Corpus of Electronic Texts Edition
Muirchú's Life of Patrick (Author: Muirchú maccu Machtheni)

Chapter 8


I 23 (22) = B II 4. (1) There was a man in the territory of the Ulaid in Patrick's time, Macc Cuill moccu Greccae. He was a fierce and wicked ruler, so much so that he was (sur)named Cyclops. (2) His thoughts were evil, his words haughty, his deeds wicked, his spirit bitter, his temper angry, his body given to sin, his mind cruel, his life pagan, his conscience vain. (3) In his godlessness he had sunk so low that one day, as he sat in a wild place high up in the hills, in Druim moccu Echach, where this bandit daily exercised his harsh rule, wear—ing emblems of the most wicked cruelty and cruelly killing wayfarers as they passed by, (4) he saw Patrick coming along, shining with the bright light of faith and, as it were, the wondrous diadem of heavenly glory, making his way towards his destination with unshaken confidence in his teaching. (Macc Cuill) thought of killing him and said to his followers: (5) ‘Look, here comes the man who seduces and perverts people, who is in the habit of performing tricks in order to deceive people and to seduce many. Let us go and set a trap for him to find out whether that god in whom he glories has any power.’ (6) So they set a trap for the holy man in this way: They made one of their company, who was in perfect health, lie down in their midst, covered with a cloak and pretending to be mortally ill, with the intention of testing the holy


man by this deceit. They called the holy man a seducer, his miracles tricks, and his prayers black magic. (7) Accordingly, as Patrick and his disciples approached, the pagans said to him: ‘Look, one of us has just fallen ill; come and sing over him some incantations of your sect, per- haps he may be healed.’ (8) Holy Patrick, however, knowing all their ruses and pretences, said firmly and intrepidly: ‘It would not be strange if he had been ill’, and when the companions of the man who had feigned illness uncovered his face they found him dead. (9) Dumbfounded and astonished by such a miracle, the pagans said to themselves: ‘This is truly a man of God; we have done wrong in seeking to trap him.’ (10) Holy Patrick, however, turned to Macc Cuill and said: ‘Why did you want to trap me?’ and the cruel tyrant replied: ‘I am sorry for what I have done. I shall do whatever you tell me to do, and now I give myself into the power of the high god whom you preach.’ (11) And holy Patrick said: ‘Believe, then, in the Lord my God Jesus, and confess your sins, and receive baptism in the name of the Father and the Son and the Holy Spirit.’ And he was converted in that hour, believed in eternal God, and was baptized. And after this Macc Cuill said further: (12) ‘I confess to you, my holy lord Patrick, that I had planned to kill you. Pass judgement, therefore, and state how much is due for such a great and wicked crime.’ (13) And Patrick said: ‘I cannot judge, but God will judge. You now go down to the seashore unarmed, and leave this part of Ireland without delay, (14) taking none of your property with you except one paltry short garment which just barely covers your body, neither eating nor drinking anything that grows in this island, with this emblem of your sin on your head, (15) and when you have come to the sea, fetter your feet with an iron chain, throw its key into the sea, board a small boat made of a single hide, without rudder or oar, and be ready to go wherever the wind and the sea shall carry you; and on whatever shore divine Providence may land you, dwell there and practise the divine commandments.’
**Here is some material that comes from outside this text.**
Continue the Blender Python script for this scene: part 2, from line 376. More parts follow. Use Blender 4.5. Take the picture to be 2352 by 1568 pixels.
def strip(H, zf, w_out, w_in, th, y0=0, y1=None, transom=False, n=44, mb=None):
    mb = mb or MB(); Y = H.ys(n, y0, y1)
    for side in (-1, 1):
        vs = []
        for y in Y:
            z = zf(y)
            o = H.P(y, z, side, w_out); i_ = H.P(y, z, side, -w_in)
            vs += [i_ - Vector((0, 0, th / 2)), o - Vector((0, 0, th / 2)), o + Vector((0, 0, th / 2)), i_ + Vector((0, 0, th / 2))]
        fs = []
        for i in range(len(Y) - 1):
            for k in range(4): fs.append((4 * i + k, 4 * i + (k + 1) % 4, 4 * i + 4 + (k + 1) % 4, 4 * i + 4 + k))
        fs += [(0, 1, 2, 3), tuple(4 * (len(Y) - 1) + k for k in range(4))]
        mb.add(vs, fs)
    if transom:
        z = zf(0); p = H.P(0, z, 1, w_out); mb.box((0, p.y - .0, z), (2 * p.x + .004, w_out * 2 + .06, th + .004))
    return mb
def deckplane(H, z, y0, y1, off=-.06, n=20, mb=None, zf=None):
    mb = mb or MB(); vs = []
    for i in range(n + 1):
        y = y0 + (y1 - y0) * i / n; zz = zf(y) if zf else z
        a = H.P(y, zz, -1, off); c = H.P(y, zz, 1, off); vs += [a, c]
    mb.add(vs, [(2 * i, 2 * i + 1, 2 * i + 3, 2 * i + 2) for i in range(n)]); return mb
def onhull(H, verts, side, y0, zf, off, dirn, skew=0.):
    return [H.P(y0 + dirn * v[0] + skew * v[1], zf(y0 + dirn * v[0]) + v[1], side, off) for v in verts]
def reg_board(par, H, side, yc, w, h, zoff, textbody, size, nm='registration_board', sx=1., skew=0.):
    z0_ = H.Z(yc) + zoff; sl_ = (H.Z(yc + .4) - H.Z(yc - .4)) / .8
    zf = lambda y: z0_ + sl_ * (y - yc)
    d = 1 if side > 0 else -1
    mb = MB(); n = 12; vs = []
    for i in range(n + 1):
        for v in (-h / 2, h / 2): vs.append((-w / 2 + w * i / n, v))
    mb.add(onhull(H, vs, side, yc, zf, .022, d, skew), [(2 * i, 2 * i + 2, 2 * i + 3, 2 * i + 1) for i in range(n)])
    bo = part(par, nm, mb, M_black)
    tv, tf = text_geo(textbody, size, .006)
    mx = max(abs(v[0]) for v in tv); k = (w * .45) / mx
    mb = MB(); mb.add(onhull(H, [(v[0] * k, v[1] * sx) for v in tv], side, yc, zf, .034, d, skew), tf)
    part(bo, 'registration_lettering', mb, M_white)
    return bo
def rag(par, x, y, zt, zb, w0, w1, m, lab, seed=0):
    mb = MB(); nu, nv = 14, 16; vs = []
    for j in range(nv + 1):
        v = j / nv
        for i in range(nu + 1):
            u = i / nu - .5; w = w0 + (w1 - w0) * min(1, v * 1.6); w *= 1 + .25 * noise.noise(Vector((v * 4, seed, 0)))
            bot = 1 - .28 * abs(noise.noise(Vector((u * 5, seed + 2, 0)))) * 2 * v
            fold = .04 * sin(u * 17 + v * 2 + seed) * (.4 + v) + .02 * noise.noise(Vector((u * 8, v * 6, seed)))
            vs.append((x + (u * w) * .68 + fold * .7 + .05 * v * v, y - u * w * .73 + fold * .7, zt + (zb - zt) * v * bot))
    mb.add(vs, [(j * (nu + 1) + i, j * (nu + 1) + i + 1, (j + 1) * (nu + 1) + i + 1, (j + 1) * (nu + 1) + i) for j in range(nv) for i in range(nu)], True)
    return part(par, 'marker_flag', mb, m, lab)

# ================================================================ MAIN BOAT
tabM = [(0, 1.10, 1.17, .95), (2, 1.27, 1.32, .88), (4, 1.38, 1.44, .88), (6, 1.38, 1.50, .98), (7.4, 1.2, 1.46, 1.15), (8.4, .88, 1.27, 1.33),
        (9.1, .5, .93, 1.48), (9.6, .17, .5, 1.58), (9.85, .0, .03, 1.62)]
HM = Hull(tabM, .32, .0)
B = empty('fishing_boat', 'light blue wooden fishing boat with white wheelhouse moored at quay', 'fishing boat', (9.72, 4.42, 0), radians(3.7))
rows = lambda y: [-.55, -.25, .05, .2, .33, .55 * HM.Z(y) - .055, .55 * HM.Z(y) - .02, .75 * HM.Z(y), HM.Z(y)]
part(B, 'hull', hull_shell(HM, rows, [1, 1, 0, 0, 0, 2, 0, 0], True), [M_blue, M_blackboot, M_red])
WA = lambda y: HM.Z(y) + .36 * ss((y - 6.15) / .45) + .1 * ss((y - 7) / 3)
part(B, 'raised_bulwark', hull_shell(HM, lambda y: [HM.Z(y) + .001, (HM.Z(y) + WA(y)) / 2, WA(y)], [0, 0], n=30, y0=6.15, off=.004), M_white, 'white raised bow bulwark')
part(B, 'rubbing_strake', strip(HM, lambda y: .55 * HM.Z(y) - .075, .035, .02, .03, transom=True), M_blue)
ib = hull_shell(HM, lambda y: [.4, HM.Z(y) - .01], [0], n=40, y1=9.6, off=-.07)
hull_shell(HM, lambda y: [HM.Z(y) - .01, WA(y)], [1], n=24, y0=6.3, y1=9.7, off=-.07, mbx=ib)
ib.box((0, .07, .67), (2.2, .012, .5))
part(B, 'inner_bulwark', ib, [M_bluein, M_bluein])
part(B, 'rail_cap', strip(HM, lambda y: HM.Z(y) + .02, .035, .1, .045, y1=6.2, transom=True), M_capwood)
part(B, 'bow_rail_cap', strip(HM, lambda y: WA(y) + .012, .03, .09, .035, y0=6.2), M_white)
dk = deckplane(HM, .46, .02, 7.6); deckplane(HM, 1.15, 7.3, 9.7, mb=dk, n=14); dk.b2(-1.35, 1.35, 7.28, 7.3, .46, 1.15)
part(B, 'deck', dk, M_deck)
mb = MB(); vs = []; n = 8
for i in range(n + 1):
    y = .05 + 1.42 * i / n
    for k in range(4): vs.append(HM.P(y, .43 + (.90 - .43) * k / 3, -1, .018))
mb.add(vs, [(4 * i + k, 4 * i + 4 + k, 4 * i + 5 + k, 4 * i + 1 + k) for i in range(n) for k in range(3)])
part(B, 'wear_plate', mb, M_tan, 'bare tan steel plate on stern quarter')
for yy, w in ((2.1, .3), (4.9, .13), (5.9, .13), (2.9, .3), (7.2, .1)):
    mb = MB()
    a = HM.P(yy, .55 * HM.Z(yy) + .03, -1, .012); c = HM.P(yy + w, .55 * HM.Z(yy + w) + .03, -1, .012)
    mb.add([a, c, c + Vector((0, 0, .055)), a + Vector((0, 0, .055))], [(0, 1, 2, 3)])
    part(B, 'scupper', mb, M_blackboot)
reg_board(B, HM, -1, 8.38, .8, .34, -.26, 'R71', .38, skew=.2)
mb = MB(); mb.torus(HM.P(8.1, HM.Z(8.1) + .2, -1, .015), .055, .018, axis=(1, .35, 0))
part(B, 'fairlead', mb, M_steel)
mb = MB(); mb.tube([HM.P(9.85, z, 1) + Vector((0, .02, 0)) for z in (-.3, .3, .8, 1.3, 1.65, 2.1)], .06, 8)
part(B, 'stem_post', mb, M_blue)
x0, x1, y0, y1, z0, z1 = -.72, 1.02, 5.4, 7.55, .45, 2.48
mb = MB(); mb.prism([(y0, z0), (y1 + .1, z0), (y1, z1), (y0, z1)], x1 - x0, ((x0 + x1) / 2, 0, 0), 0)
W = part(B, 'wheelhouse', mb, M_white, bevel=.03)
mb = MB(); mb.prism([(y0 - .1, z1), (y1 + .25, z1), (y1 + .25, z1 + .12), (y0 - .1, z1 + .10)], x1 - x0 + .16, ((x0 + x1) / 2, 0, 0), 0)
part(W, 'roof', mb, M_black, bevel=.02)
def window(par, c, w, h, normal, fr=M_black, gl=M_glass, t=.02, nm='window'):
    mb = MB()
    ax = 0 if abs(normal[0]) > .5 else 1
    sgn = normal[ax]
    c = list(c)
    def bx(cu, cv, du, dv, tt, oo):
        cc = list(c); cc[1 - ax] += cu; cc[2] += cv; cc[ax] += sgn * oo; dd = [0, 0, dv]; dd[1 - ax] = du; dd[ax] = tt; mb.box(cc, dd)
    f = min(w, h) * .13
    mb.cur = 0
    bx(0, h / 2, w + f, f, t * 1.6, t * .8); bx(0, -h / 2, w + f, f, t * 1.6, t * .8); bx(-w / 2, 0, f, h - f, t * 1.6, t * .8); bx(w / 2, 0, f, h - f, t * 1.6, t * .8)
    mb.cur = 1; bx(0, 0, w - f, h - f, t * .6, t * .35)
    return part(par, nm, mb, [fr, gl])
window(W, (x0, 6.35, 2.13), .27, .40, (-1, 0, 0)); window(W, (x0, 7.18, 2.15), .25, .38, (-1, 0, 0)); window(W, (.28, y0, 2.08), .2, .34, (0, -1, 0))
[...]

(16) And Macc Cuill said: ‘I will do as you have told me. But


what shall we do about the dead man?’ And Patrick said: ‘He shall live and rise from death without pain.’ And Patrick raised him in that hour, and he came to life again in good health. (17) And Macc Cuill left without saying a word and went to the sea south of Mag Inis, with the confidence of unshaken faith. At the shore he fettered himself and threw the key into the sea as he had been told to do, (18) and put to sea in a small boat, and the north wind blew in his rear and took him southward and landed him at an island called Euonia. (19) There he found two admirable men, shining lights in faith and doctrine, who had been the first to preach the word of God and baptism in Euonia, and by their teaching the inhabitants of that island had been converted to the catholic faith. The names of the two men are Conindrus and Rumilus. (20) When they saw the man in his single garment they were surprised and took pity on him; they lifted him from the sea and received him hospitably. (21) Having found spiritual fathers in the place given him by God, he trained his body and soul according to their rule, and spent all the (remaining) time of his life there with those two holy bishops until he became their successor in the episcopate. This is Macc Cuill, bishop of Mane and prelate of Arde Huimnonn (the Isle of Man).